Ukrainian officials said on Saturday that the armed forces shot down 29 of 38 drones in an overnight raid. More than 400 towns and villages in the south, south-east and north of the country were affected by the drone attacks, including an oil refinery that was hit in Odesa.

 

Ukrainian troops are working to push back Russian forces positioned on the east bank of the Dnipro River, the military has said, a day after Ukraine claimed to have secured multiple bridgeheads on that side of the river that divides the country’s partially occupied Kherson region.

 

Two Ukrainian emergency workers were killed in the Zaporizhzhia region by Russian rocket attacks on Saturday. Ukrainian police said seven people were also injured when Russia fired a series of rocket strikes at the village of Komyshuvakha, close to the frontline in the Zaporizhzhia region, which Russia claimed to have annexed last year.

 

Ukraine’s armed forces claimed to have killed another 620 Russian soldiers on Friday during operations. In response, Russia has said it had heavily bombed Ukrainian forces near the river and killed about 75 soldiers.

 

In an intelligence briefing, the UK’s Ministry of Defence noted Russian forces were suffering “particularly heavy casualties” in fighting around Avdiivka, one of three areas seeing heavy ground fighting. Despite the heavy fighting, the MoD said neither side was making significant progress.

 

Hungary must say no to the current Europe model built in Brussels, the prime minister, Viktor Orbán, told a congress of his Fidesz party on Saturday, as his government continues to object to Ukraine joining the EU.
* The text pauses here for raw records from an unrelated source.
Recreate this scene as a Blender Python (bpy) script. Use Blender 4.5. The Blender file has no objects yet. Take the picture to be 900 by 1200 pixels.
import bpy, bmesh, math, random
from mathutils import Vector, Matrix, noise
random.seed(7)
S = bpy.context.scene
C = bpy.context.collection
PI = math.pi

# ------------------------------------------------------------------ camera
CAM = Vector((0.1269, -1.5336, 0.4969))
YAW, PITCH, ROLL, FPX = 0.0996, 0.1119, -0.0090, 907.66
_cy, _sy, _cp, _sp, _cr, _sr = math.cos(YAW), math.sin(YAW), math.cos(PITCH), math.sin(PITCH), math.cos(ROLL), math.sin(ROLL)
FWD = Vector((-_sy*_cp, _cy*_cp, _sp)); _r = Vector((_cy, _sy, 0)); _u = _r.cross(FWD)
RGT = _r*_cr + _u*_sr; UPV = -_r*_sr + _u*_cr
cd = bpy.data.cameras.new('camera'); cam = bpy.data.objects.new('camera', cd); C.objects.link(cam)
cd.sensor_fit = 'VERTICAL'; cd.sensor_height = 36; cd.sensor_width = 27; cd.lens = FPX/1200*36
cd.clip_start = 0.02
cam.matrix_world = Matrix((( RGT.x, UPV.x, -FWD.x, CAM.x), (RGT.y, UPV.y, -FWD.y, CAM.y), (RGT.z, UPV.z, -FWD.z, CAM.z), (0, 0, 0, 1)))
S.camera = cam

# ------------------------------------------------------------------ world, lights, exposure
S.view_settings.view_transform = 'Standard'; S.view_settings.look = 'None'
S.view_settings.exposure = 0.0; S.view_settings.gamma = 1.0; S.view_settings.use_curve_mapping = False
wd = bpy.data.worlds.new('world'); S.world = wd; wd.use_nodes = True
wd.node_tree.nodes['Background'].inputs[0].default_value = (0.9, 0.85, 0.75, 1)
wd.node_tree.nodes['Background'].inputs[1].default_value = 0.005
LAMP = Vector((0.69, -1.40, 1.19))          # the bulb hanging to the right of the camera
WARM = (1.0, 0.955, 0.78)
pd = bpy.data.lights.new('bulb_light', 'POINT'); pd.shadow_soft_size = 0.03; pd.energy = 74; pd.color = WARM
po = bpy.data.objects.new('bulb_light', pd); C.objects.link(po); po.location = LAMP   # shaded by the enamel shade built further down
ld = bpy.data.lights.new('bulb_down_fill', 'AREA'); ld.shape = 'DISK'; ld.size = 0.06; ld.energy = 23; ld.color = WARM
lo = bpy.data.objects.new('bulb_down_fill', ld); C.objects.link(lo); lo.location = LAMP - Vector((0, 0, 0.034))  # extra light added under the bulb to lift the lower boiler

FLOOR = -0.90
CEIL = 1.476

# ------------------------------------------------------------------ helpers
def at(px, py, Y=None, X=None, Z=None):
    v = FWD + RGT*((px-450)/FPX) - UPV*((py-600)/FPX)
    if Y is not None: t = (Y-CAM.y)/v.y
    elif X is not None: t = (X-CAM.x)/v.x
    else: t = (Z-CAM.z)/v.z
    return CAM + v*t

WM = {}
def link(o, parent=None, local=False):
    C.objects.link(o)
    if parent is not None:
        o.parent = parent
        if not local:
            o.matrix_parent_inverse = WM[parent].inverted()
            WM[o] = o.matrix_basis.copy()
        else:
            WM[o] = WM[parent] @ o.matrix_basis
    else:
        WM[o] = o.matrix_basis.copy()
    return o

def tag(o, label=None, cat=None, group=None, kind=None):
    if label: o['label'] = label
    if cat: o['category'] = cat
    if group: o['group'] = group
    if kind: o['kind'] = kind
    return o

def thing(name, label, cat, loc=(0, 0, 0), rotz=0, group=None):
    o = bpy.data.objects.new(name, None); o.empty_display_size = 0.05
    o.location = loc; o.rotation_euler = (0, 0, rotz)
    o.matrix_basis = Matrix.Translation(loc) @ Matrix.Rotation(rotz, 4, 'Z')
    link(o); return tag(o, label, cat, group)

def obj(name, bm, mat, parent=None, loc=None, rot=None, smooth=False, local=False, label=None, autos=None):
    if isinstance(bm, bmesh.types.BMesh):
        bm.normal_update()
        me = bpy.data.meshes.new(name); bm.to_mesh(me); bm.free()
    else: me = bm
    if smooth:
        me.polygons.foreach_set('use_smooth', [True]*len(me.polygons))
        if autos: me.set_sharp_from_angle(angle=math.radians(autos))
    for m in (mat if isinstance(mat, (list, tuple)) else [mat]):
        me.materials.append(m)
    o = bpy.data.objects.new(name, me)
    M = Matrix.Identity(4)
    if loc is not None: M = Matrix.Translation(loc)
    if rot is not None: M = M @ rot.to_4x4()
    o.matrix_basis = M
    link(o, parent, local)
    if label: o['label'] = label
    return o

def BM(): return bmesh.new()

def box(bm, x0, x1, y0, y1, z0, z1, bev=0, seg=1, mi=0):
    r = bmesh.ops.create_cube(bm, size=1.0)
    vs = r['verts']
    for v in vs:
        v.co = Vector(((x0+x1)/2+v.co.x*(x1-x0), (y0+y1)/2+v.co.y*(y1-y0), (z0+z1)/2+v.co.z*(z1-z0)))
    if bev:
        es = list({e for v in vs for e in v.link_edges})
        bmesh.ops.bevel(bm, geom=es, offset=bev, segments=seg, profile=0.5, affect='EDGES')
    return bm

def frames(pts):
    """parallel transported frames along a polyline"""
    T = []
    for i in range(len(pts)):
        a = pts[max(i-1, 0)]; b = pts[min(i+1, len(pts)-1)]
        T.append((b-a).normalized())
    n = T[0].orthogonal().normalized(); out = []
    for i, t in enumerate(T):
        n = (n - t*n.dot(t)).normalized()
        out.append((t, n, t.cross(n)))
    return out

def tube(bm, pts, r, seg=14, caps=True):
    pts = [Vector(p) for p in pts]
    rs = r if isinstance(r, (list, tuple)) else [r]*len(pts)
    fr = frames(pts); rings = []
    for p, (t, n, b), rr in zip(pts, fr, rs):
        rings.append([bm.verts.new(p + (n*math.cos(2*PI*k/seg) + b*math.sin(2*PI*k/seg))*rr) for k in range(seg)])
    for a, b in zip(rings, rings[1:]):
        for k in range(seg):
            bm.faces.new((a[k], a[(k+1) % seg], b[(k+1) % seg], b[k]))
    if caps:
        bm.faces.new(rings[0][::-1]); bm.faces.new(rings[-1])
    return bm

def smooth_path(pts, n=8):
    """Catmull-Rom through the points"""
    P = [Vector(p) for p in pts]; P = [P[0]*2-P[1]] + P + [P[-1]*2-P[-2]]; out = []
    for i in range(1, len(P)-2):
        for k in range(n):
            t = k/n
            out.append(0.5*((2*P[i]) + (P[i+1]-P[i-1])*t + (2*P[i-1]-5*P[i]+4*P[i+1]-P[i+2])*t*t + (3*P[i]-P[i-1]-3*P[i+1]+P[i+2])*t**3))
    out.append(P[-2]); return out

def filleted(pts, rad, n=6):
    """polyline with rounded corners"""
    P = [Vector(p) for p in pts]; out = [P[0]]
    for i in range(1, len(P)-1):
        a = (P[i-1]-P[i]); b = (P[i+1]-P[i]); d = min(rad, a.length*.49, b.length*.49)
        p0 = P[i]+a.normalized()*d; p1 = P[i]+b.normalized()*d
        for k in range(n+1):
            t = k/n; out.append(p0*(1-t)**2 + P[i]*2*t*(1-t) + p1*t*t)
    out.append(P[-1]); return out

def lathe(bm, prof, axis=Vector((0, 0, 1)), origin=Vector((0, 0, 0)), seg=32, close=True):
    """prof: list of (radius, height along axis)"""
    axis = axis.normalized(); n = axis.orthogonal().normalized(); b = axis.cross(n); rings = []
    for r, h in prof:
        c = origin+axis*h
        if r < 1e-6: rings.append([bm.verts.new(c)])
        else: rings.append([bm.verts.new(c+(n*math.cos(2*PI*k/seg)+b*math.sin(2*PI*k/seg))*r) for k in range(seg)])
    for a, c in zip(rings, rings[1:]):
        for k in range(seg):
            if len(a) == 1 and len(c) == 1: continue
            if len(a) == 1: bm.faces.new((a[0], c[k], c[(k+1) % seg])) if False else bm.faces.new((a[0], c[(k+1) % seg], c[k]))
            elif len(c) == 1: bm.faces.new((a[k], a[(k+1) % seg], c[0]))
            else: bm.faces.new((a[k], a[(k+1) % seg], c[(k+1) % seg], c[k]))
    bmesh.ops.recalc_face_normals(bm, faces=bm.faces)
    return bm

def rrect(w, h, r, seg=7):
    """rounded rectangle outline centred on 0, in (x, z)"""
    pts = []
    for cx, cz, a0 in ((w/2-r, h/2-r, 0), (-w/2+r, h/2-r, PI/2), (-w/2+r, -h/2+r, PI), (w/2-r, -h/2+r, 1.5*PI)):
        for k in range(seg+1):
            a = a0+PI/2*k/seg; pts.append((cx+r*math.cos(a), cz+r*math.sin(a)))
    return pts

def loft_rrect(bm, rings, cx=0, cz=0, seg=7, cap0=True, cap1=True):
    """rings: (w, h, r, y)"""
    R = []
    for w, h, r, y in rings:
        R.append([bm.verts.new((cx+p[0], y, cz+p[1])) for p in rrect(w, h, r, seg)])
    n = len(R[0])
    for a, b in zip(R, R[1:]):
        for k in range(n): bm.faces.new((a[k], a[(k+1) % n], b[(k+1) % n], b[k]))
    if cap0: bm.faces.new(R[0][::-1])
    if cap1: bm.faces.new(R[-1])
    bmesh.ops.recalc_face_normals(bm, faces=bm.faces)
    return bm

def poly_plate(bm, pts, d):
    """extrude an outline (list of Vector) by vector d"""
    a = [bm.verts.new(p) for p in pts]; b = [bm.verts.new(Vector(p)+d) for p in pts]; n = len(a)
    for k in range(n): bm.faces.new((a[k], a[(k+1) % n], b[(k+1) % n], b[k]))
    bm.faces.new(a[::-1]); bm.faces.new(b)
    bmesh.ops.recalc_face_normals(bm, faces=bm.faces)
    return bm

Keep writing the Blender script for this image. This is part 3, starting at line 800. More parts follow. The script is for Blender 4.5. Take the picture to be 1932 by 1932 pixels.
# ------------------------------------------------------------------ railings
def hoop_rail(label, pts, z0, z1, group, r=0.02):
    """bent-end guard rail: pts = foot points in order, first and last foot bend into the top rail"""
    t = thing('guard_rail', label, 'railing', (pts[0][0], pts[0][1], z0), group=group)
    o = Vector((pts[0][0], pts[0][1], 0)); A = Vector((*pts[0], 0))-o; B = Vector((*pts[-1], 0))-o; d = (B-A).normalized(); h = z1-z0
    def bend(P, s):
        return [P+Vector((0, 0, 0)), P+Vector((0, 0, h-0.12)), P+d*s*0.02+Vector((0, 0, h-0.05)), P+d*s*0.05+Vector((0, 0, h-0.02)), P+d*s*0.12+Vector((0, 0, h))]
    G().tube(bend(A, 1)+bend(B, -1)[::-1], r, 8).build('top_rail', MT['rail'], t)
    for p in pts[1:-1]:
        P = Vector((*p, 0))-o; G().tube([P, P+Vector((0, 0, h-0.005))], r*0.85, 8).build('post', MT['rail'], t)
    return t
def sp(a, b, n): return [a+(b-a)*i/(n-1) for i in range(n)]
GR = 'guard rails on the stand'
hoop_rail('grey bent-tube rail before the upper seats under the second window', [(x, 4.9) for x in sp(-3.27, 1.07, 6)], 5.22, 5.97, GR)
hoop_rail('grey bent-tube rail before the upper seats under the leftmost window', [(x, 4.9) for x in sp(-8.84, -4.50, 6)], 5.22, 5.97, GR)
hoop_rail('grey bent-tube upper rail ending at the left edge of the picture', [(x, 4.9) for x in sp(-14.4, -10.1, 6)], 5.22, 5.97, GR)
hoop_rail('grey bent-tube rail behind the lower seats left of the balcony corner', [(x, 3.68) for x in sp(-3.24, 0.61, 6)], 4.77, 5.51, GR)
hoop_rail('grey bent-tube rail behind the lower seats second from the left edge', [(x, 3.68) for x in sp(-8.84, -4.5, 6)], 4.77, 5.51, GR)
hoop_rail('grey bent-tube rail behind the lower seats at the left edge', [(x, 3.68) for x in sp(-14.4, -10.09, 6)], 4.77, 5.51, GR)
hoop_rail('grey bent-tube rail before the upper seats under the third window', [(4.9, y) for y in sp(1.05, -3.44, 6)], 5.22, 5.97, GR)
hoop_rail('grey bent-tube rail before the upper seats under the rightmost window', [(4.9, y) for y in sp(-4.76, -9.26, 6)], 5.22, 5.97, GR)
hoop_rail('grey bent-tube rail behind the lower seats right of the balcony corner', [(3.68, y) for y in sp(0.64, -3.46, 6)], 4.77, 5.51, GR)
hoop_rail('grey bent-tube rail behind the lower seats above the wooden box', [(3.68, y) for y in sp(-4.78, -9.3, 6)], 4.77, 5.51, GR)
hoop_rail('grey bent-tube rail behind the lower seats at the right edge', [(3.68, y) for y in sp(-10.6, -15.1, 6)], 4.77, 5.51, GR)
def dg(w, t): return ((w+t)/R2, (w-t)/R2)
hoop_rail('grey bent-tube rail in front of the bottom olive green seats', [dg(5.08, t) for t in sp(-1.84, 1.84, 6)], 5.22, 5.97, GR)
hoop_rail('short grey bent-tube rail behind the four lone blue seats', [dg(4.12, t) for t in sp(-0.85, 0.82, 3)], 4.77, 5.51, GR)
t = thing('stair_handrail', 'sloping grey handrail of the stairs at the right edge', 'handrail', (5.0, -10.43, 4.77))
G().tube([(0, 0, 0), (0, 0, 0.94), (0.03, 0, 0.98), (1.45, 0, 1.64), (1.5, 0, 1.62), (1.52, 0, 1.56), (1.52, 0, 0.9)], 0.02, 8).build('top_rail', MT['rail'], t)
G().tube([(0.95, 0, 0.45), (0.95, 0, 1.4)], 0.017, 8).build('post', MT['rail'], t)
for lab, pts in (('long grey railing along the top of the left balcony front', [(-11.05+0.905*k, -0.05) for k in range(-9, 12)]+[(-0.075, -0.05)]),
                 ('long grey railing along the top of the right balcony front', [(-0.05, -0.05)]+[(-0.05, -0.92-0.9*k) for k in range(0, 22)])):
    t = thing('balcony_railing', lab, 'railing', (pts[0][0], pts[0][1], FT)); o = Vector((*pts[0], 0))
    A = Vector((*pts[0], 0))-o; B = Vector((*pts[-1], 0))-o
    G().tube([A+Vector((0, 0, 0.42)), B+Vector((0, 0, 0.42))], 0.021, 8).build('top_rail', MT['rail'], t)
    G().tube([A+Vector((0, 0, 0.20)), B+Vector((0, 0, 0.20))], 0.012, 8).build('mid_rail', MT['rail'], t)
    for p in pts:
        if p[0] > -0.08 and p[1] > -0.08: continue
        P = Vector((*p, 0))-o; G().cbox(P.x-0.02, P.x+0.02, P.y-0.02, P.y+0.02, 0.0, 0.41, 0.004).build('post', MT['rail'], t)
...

The German chancellor, Olaf Scholz, has called on the Russian president, Vladimir Putin, to take the first step towards a peaceful resolution to the conflict in Ukraine.

 

More than 100 Russian doctors have signed a joint letter calling on Putin to release a woman jailed for a supermarket protest against the war in Ukraine. A St Petersburg court last week sentenced Alexandra Skochilenko, 33, to seven years in prison for spreading “false information” after she swapped supermarket price tags with slogans criticising Russia’s offensive in Ukraine.

 

Ukraine has been the target of nearly 4,000 cyber-attacks since the invasion began, three times higher than before, according to Ukrainian officials who oversee cyber defences.